Battery recycling shatters the myth of EV waste

NEW YORK: Making a battery for an electric vehicle (EV) typically requires mining hundreds of pounds of hard-to-extract minerals.

That’s put a spotlight on batteries’ heavy environmental toll, at least upfront.

But the latest advances in battery recycling, including by leading US battery recycler Redwood Materials, are shrinking EVs’ footprint.

Traditional methods of ripping materials out of the ground and refining them for battery backs requires enormous amounts of energy.

As a result, the initial carbon footprint of an EV is higher than a comparable internal combustion engine vehicle.

Those upfront emissions are paid back over time with the superior efficiency of electric motors, leading to a 70% reduction in total emissions over the average life of the vehicle.

In the United States, it takes about 45,000 km of driving for an EV to break even, according to a BloombergNEF analysis.

That payback figure, however, assumes that every EV is made with newly mined lithium, nickel and cobalt – as if all the materials will end up in a landfill at the end of a vehicle’s life.

But that’s not what’s happening. EV batteries are simply too valuable to toss out, and a new industry of recyclers is busy snatching them all up.

Though still in its infancy, EV recycling is already profitable and capable of recovering more than 95% of the key minerals.

A new analysis by Stanford University researchers, which is still under peer review, found that Redwood Materials’ recycling process produces up to 80% fewer emissions than the traditional supply chain using CO2 belching refineries.

That’s enough to shorten an average EV’s environmental breakeven time with an internal combustion vehicle to less than 24,200 km.

Every mile thereafter is a carbon win against the internal combustion engine.

Fully assessing when an EV hits its breakeven point depends on the source of electricity used for battery manufacturing and charging the vehicle.

Cleaner electricity means a shorter payback period, but even in regions that still get electricity from coal, EVs eventually win out.

The boom in renewable energy will make EVs even less polluting. Solar installations have set annual records worldwide for 22 consecutive years, and the pace appears to be accelerating, according to data from the International Energy Agency.

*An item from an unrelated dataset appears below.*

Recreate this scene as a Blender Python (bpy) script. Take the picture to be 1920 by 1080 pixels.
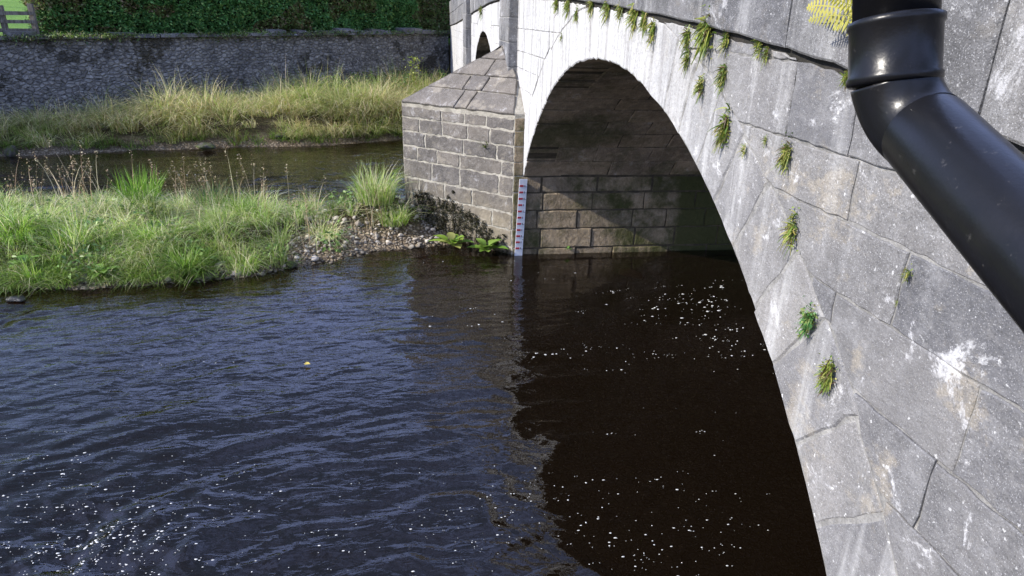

By 2030, when the United States grid is expected to get two thirds of its power from carbon-free sources, an EV built with recycled materials could break even on emissions in a matter of months.

The Stanford report found that recycling batteries used 79% less energy and resulted in 55% fewer CO2 emissions compared to traditional refining.

Additional savings come from keeping the recycling supply chain local compared to the globe-circling refining process for freshly extracted minerals. Closing the loop brings the total CO2 savings to 80%.

The benefits of recycling are only just beginning to accrue, according to Will Tarpeh, an assistant professor of chemical engineering and one of the Stanford paper’s senior authors.

That’s because EVs are still new, and only relatively small numbers are ready for the recycling heap.

Still, the world is already on track to recycle twice as much lithium-ion battery supply in 2024 as it manufactured in 2014.

When considering the environmental toll of an EV, it’s increasingly important to measure the footprint of the materials going in and how it shrinks when some inevitably get a second life.

As recycling grows to rival traditional mining and refining operations, simplicity will become more central to battery design, said Tarpeh.

“Recycling is just catching up to the batteries that we’ve made,” Tarpeh said.

“Not very many people are looking at recyclability when they develop battery chemistry, but I think that’s really starting to change.”